== Supplied data
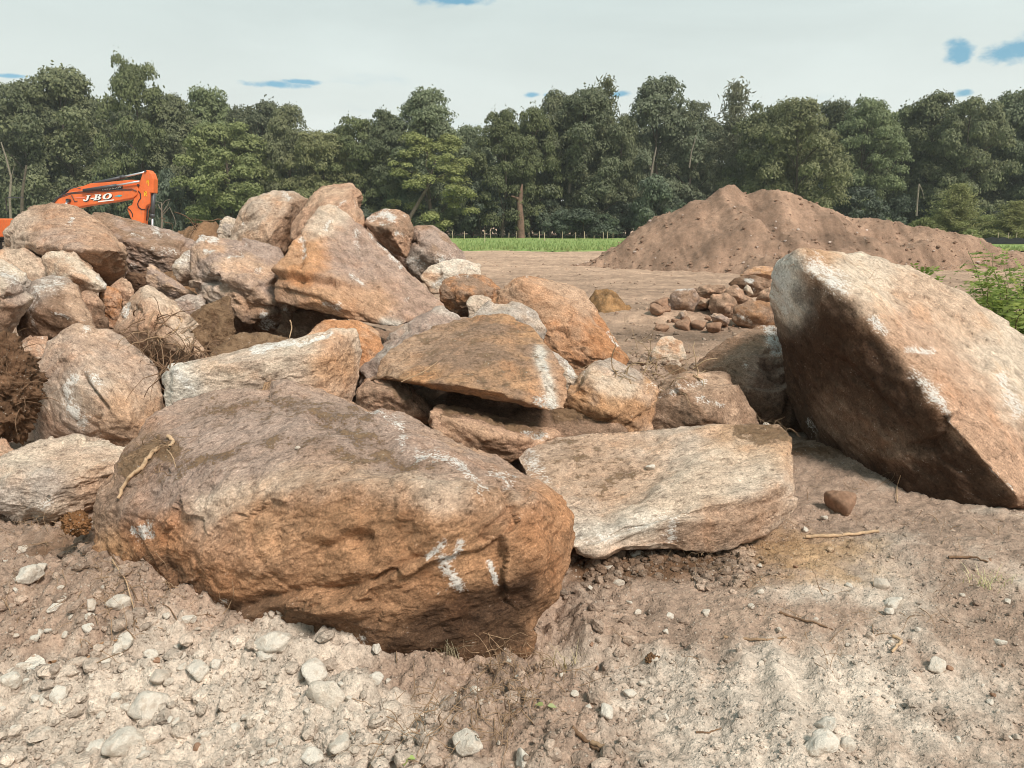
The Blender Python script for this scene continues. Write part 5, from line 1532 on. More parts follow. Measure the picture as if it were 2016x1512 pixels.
# stick
stick = plate('stick', [(1640, 175), (1690, 128), (1740, 132), (1790, 190), (1822, 280), (1818, 510), (1765, 505), (1752, 690), (1700, 720), (1672, 800), (1655, 1000), (1640, 1350), (1560, 1360), (1470, 960), (1435, 905), (1380, 765), (1410, 722), (1460, 708), (1500, 590), (1545, 545), (1548, 480), (1600, 300)], -0.24, 0.24, M_ORANGE, bevel=0.04)
plate('stick_edge', [(1572, 480), (1600, 520), (1606, 590), (1570, 640), (1556, 690), (1572, 745), (1620, 782), (1690, 782), (1690, 770), (1630, 770), (1585, 738), (1570, 690), (1582, 645), (1620, 595), (1614, 515), (1584, 474)], -0.265, -0.245, M_BLACK, stick, 0)
plate('stick_edge', [(1395, 748), (1450, 790), (1484, 850), (1484, 900), (1474, 900), (1474, 852), (1442, 798), (1392, 760)], -0.265, -0.245, M_BLACK, stick, 0)
for (X, Y) in ((1690, 148), (1575, 380)):
    ztube_y = zp(X, Y)
    V, F = tube([(ztube_y[0], -0.30, ztube_y[1]), (ztube_y[0], 0.30, ztube_y[1])], 0.055, 10)
    n = len(V)
    V = np.concatenate([V, [(ztube_y[0], -0.30, ztube_y[1])]])
    link('pin', mesh_np('pin', V, [F, np.array([(n, k, (k + 1) % 10) for k in range(10)])], True), M_STEEL, stick)
# hydraulic rams: cylinder with a chrome rod each
c = ztube('arm_ram', [(790, 352), (1270, 240)], 0.075, 0.0, M_STEEL)
ztube('rod', [(1265, 241), (1690, 148)], 0.045, 0.0, M_CHROME, c)
ztube('collar', [(1240, 247), (1300, 233)], 0.09, 0.0, M_STEEL, c)
c = ztube('arm_ram', [(700, 468), (1240, 385)], 0.075, -0.40, M_STEEL)
ztube('rod', [(1235, 386), (1620, 318)], 0.042, -0.40, M_CHROME, c)
c = ztube('bucket_ram', [(1792, 510), (1772, 905)], 0.10, -0.05, M_STEEL)
ztube('collar', [(1776, 850), (1771, 905)], 0.115, -0.05, M_STEEL, c)
ztube('rod', [(1772, 900), (1770, 1250)], 0.05, -0.05, M_CHROME, c)
c = ztube('boom_ram', [(300, 900), (200, 1080), (60, 1330)], 0.09, -0.42, M_STEEL)
ztube('rod', [(455, 632), (300, 900)], 0.055, -0.42, M_CHROME, c)
V, F = tube([(zp(455, 632)[0], -0.50, zp(455, 632)[1]), (zp(455, 632)[0], 0.4, zp(455, 632)[1])], 0.085, 10)
V = np.concatenate([V, [(zp(455, 632)[0], -0.50, zp(455, 632)[1])]])
link('pin', mesh_np('pin', V, [F, np.array([(20, k, (k + 1) % 10) for k in range(10)])], True), M_STEEL, boom)
# hoses along the boom top and on the side
ztube('hose', [(140, 715), (190, 650), (240, 590), (330, 540), (400, 470), (480, 425), (560, 418), (640, 440)], 0.022, -0.32, M_STEEL, boom, 6)
ztube('hose', [(160, 720), (215, 655), (270, 590), (350, 540), (440, 510), (620, 490), (840, 478), (1130, 462), (1480, 440), (1560, 480)], 0.02, -0.33, M_STEEL, boom, 6)
ztube('hose', [(490, 540), (520, 600), (545, 648), (585, 640)], 0.018, -0.32, M_STEEL, boom, 6)
ztube('hose', [(1690, 720), (1684, 800), (1670, 960)], 0.035, 0.0, M_STEEL, stick, 6)
# bucket, hidden behind the stones
plate('bucket', [(1380, 1300), (1680, 1300), (1740, 1420), (1700, 1560), (1560, 1640), (1420, 1600), (1330, 1500), (1420, 1440)], -0.55, 0.55, M_STEEL, EXC, 0.03)

# ---- lettering, flat on the boom's side
YF = -0.314


def decal(name, polys, y, mat, parent, ang=0.0):
    """polys: list of (outer ring, inner ring or None) in study coordinates"""
    V, F = [], []
    for quad in polys:
        b = len(V)
        for q in quad:
            x, z = zp(*q)
            V.append((x, y, z))
        F.append(tuple(range(b, b + len(quad))))
    bm = bmesh.new()
    vs = [bm.verts.new(v) for v in V]
    for f in F:
        try:
            bm.faces.new([vs[i] for i in f])
        except ValueError:
            pass
    bmesh.ops.recalc_face_normals(bm, faces=bm.faces)
    for f in bm.faces:
        f.normal_update()
        if f.normal.y > 0:
            f.normal_flip()
    me = bpy.data.meshes.new(name)
    bm.to_mesh(me)
    bm.free()
    return link(name, me, mat, parent)


def letter_frame(ox, oy, w, h, slope=-0.085, shear=0.30):
    """unit letter box (0..1, 0 top .. 1 bottom) -> study coordinates, leaning like an italic and following the boom"""
    def f(u, v):
        X = ox + u * w + (1 - v) * h * shear
        return (X, oy + v * h + (u * w) * slope)
    return f


def ring(f, cx, cy, rx, ry, tx, ty, a0, a1, n=16):
    q = []
    for k in range(n):
        a, b = a0 + (a1 - a0) * k / n, a0 + (a1 - a0) * (k + 1) / n
        q.append([f(cx + rx * math.cos(a), cy + ry * math.sin(a)), f(cx + rx * math.cos(b), cy + ry * math.sin(b)),
                  f(cx + (rx - tx) * math.cos(b), cy + (ry - ty) * math.sin(b)), f(cx + (rx - tx) * math.cos(a), cy + (ry - ty) * math.sin(a))])
    return q


def box(f, u0, v0, u1, v1):
    return [[f(u0, v0), f(u1, v0), f(u1, v1), f(u0, v1)]]


def L_J(f):
    return box(f, .38, 0, 1.0, .13) + box(f, .52, .13, .84, .72) + ring(f, .42, .70, .42, .30, .32, .15, 0, math.pi, 10) + box(f, 0.0, .62, .22, .74)


def L_B(f):
    return box(f, 0, 0, .55, .13) + box(f, 0, .87, .55, 1) + box(f, .12, .13, .42, .87) + ring(f, .50, .25, .42, .25, .28, .12, -math.pi / 2, math.pi / 2, 10) + ring(f, .52, .73, .48, .27, .30, .13, -math.pi / 2, math.pi / 2, 10) + box(f, .42, .44, .55, .56)


def L_O(f):
    return ring(f, .5, .5, .5, .5, .29, .14, 0, 2 * math.pi, 24)


def word(dx, dy):
    q = L_J(letter_frame(668 + dx, 548 + dy, 105, 98))
    q += box(letter_frame(790 + dx, 540 + dy, 60, 98), 0, .50, 1, .68)
    q += L_B(letter_frame(842 + dx, 532 + dy, 120, 98))
    q += L_O(letter_frame(985 + dx, 518 + dy, 150, 100))
    return q


decal('lettering_shadow', word(12, 12), YF, M_BLACK, boom)
decal('lettering', word(0, 0), YF - 0.006, M_WHITE, boom, )
decal('lettering_under', [[(930, 640), (1190, 612), (1180, 630), (920, 660)]], YF - 0.004, M_WHITE, boom)
decal('brush_stroke', [[(1195, 556), (1250, 548), (1252, 566), (1200, 566)], [(1250, 540), (1310, 540), (1318, 552), (1280, 570), (1248, 566)]], YF, M_TEAL, boom)
decal('brush_stroke', [[(520, 584), (610, 574), (712, 574), (705, 592), (600, 594)]], YF, M_PINK, boom)
# maker's name plate along the upper edge, partly behind the ram
decal('name_plate_back', [[(972, 440), (1330, 386), (1326, 440), (968, 478)]], YF, M_BLACK, boom)


def dots(f):
    return None


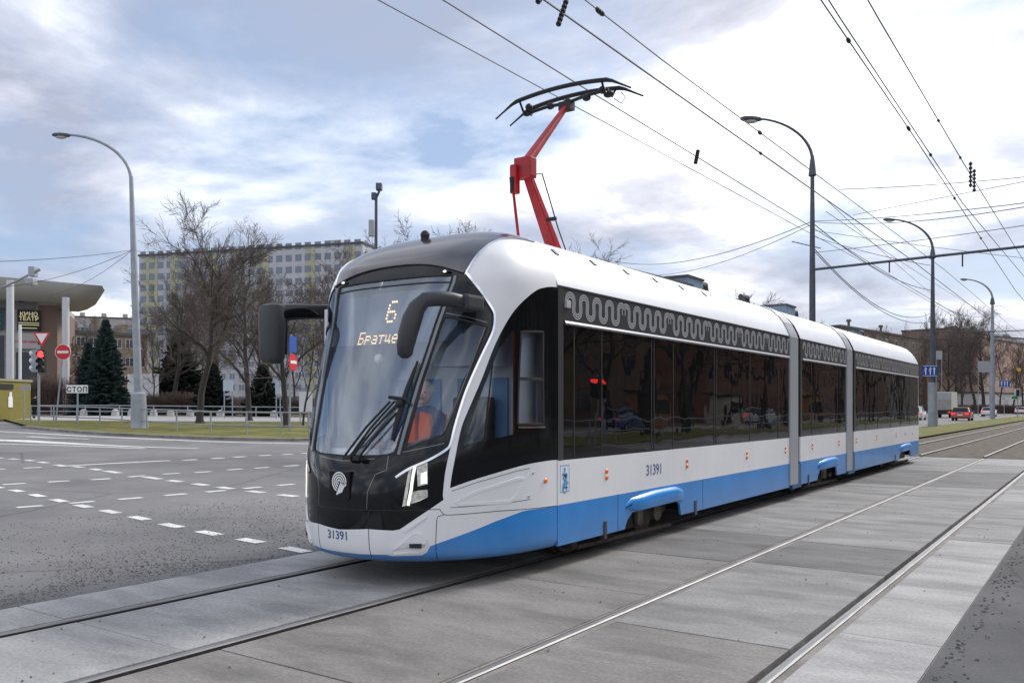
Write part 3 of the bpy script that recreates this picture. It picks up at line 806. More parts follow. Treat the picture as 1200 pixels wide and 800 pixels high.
====
All of the lines above should be printed exactly, minus the pictures.

The Blender Python script for this scene continues. Write part 5, from line 1532 on. More parts follow. Measure the picture as if it were 2016x1512 pixels.
# stick
stick = plate('stick', [(1640, 175), (1690, 128), (1740, 132), (1790, 190), (1822, 280), (1818, 510), (1765, 505), (1752, 690), (1700, 720), (1672, 800), (1655, 1000), (1640, 1350), (1560, 1360), (1470, 960), (1435, 905), (1380, 765), (1410, 722), (1460, 708), (1500, 590), (1545, 545), (1548, 480), (1600, 300)], -0.24, 0.24, M_ORANGE, bevel=0.04)
plate('stick_edge', [(1572, 480), (1600, 520), (1606, 590), (1570, 640), (1556, 690), (1572, 745), (1620, 782), (1690, 782), (1690, 770), (1630, 770), (1585, 738), (1570, 690), (1582, 645), (1620, 595), (1614, 515), (1584, 474)], -0.265, -0.245, M_BLACK, stick, 0)
plate('stick_edge', [(1395, 748), (1450, 790), (1484, 850), (1484, 900), (1474, 900), (1474, 852), (1442, 798), (1392, 760)], -0.265, -0.245, M_BLACK, stick, 0)
for (X, Y) in ((1690, 148), (1575, 380)):
    ztube_y = zp(X, Y)
    V, F = tube([(ztube_y[0], -0.30, ztube_y[1]), (ztube_y[0], 0.30, ztube_y[1])], 0.055, 10)
    n = len(V)
    V = np.concatenate([V, [(ztube_y[0], -0.30, ztube_y[1])]])
    link('pin', mesh_np('pin', V, [F, np.array([(n, k, (k + 1) % 10) for k in range(10)])], True), M_STEEL, stick)
# hydraulic rams: cylinder with a chrome rod each
c = ztube('arm_ram', [(790, 352), (1270, 240)], 0.075, 0.0, M_STEEL)
ztube('rod', [(1265, 241), (1690, 148)], 0.045, 0.0, M_CHROME, c)
ztube('collar', [(1240, 247), (1300, 233)], 0.09, 0.0, M_STEEL, c)
c = ztube('arm_ram', [(700, 468), (1240, 385)], 0.075, -0.40, M_STEEL)
ztube('rod', [(1235, 386), (1620, 318)], 0.042, -0.40, M_CHROME, c)
c = ztube('bucket_ram', [(1792, 510), (1772, 905)], 0.10, -0.05, M_STEEL)
ztube('collar', [(1776, 850), (1771, 905)], 0.115, -0.05, M_STEEL, c)
ztube('rod', [(1772, 900), (1770, 1250)], 0.05, -0.05, M_CHROME, c)
c = ztube('boom_ram', [(300, 900), (200, 1080), (60, 1330)], 0.09, -0.42, M_STEEL)
ztube('rod', [(455, 632), (300, 900)], 0.055, -0.42, M_CHROME, c)
V, F = tube([(zp(455, 632)[0], -0.50, zp(455, 632)[1]), (zp(455, 632)[0], 0.4, zp(455, 632)[1])], 0.085, 10)
V = np.concatenate([V, [(zp(455, 632)[0], -0.50, zp(455, 632)[1])]])
link('pin', mesh_np('pin', V, [F, np.array([(20, k, (k + 1) % 10) for k in range(10)])], True), M_STEEL, boom)
# hoses along the boom top and on the side
ztube('hose', [(140, 715), (190, 650), (240, 590), (330, 540), (400, 470), (480, 425), (560, 418), (640, 440)], 0.022, -0.32, M_STEEL, boom, 6)
ztube('hose', [(160, 720), (215, 655), (270, 590), (350, 540), (440, 510), (620, 490), (840, 478), (1130, 462), (1480, 440), (1560, 480)], 0.02, -0.33, M_STEEL, boom, 6)
ztube('hose', [(490, 540), (520, 600), (545, 648), (585, 640)], 0.018, -0.32, M_STEEL, boom, 6)
ztube('hose', [(1690, 720), (1684, 800), (1670, 960)], 0.035, 0.0, M_STEEL, stick, 6)
# bucket, hidden behind the stones
plate('bucket', [(1380, 1300), (1680, 1300), (1740, 1420), (1700, 1560), (1560, 1640), (1420, 1600), (1330, 1500), (1420, 1440)], -0.55, 0.55, M_STEEL, EXC, 0.03)

# ---- lettering, flat on the boom's side
YF = -0.314


def decal(name, polys, y, mat, parent, ang=0.0):
    """polys: list of (outer ring, inner ring or None) in study coordinates"""
    V, F = [], []
    for quad in polys:
        b = len(V)
        for q in quad:
            x, z = zp(*q)
            V.append((x, y, z))
        F.append(tuple(range(b, b + len(quad))))
    bm = bmesh.new()
    vs = [bm.verts.new(v) for v in V]
    for f in F:
        try:
            bm.faces.new([vs[i] for i in f])
        except ValueError:
            pass
    bmesh.ops.recalc_face_normals(bm, faces=bm.faces)
    for f in bm.faces:
        f.normal_update()
        if f.normal.y > 0:
            f.normal_flip()
    me = bpy.data.meshes.new(name)
    bm.to_mesh(me)
    bm.free()
    return link(name, me, mat, parent)


def letter_frame(ox, oy, w, h, slope=-0.085, shear=0.30):
    """unit letter box (0..1, 0 top .. 1 bottom) -> study coordinates, leaning like an italic and following the boom"""
    def f(u, v):
        X = ox + u * w + (1 - v) * h * shear
        return (X, oy + v * h + (u * w) * slope)
    return f


def ring(f, cx, cy, rx, ry, tx, ty, a0, a1, n=16):
    q = []
    for k in range(n):
        a, b = a0 + (a1 - a0) * k / n, a0 + (a1 - a0) * (k + 1) / n
        q.append([f(cx + rx * math.cos(a), cy + ry * math.sin(a)), f(cx + rx * math.cos(b), cy + ry * math.sin(b)),
                  f(cx + (rx - tx) * math.cos(b), cy + (ry - ty) * math.sin(b)), f(cx + (rx - tx) * math.cos(a), cy + (ry - ty) * math.sin(a))])
    return q


def box(f, u0, v0, u1, v1):
    return [[f(u0, v0), f(u1, v0), f(u1, v1), f(u0, v1)]]


def L_J(f):
    return box(f, .38, 0, 1.0, .13) + box(f, .52, .13, .84, .72) + ring(f, .42, .70, .42, .30, .32, .15, 0, math.pi, 10) + box(f, 0.0, .62, .22, .74)


def L_B(f):
    return box(f, 0, 0, .55, .13) + box(f, 0, .87, .55, 1) + box(f, .12, .13, .42, .87) + ring(f, .50, .25, .42, .25, .28, .12, -math.pi / 2, math.pi / 2, 10) + ring(f, .52, .73, .48, .27, .30, .13, -math.pi / 2, math.pi / 2, 10) + box(f, .42, .44, .55, .56)


def L_O(f):
    return ring(f, .5, .5, .5, .5, .29, .14, 0, 2 * math.pi, 24)


def word(dx, dy):
    q = L_J(letter_frame(668 + dx, 548 + dy, 105, 98))
    q += box(letter_frame(790 + dx, 540 + dy, 60, 98), 0, .50, 1, .68)
    q += L_B(letter_frame(842 + dx, 532 + dy, 120, 98))
    q += L_O(letter_frame(985 + dx, 518 + dy, 150, 100))
    return q


decal('lettering_shadow', word(12, 12), YF, M_BLACK, boom)
decal('lettering', word(0, 0), YF - 0.006, M_WHITE, boom, )
decal('lettering_under', [[(930, 640), (1190, 612), (1180, 630), (920, 660)]], YF - 0.004, M_WHITE, boom)
decal('brush_stroke', [[(1195, 556), (1250, 548), (1252, 566), (1200, 566)], [(1250, 540), (1310, 540), (1318, 552), (1280, 570), (1248, 566)]], YF, M_TEAL, boom)
decal('brush_stroke', [[(520, 584), (610, 574), (712, 574), (705, 592), (600, 594)]], YF, M_PINK, boom)
# maker's name plate along the upper edge, partly behind the ram
decal('name_plate_back', [[(972, 440), (1330, 386), (1326, 440), (968, 478)]], YF, M_BLACK, boom)


def dots(f):
    return None


Write part 3 of the bpy script that recreates this picture. It picks up at line 806. More parts follow. Treat the picture as 1200 pixels wide and 800 pixels high.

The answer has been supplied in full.